After the injury healed, NFL teams were still showing an interest. But during his time recuperating, Mayberry had a change of heart about his future.

"In some ways, it was hard to tell all the people who just think of you as a football player," Mayberry said. "You feel like you're letting them down. But in my heart, I knew I was done with football."

The consequences of that choice, of course, eventually led him to his current career. Mayberry started with the simple notion of trying to give back, speaking at schools simply because he wanted to help provide a positive message.

He's since traveled the world speaking to all kinds of groups, many at the corporate level, and spreading a message of success.

Mayberry says the thing failure accomplishes, like nothing else, is to provide a sense of perspective.

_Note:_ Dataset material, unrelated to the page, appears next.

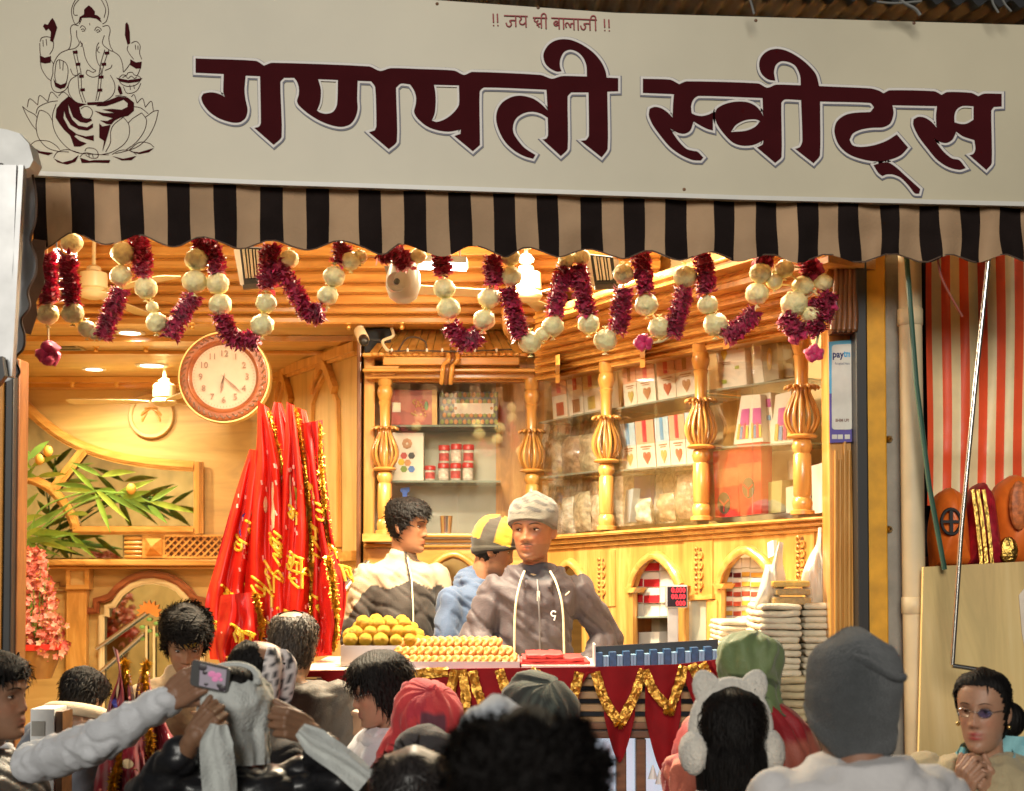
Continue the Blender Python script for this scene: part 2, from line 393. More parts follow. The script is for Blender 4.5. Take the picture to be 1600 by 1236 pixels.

"All of life is about choices," Mayberry said. "When I was in high school, I did a lot of the wrong things. I chose the wrong opportunities, hung out with the wrong people.

"My experience with losing baseball really opened my eyes. It gave me the perspective I needed. That's really what failure does, and why it's so valuable."

High school athletes will always have challenges with peer pressure, but Mayberry hopes, too, that today's prep standouts can appreciate how special those four years should be. He encouraged all the athletes at the Sears Centre to truly cherish their time in high school.

Mayberry has rubbed shoulders with some of the all-time greats of football, including former Bears linebacker Brian Urlacher and former Ravens linebacker Ray Lewis. One thing successful athletes at even the highest levels have in common, Mayberry says, is that they recall their high school days with a special fondness.

"Even when you're talking to Hall of Famers, they all say they had the most fun playing when they were in high school," Mayberry said. "Ten and 20 years down the road, after they're done playing, they all say they'll remember playing on the same team with all their friends the best."

At the very least, the high school athletes who have dedicated themselves to their sport are getting some high-level life tutoring that will last well after graduation day.

"Sports," said Mayberry, "is the greatest teacher you'll find anywhere in your life."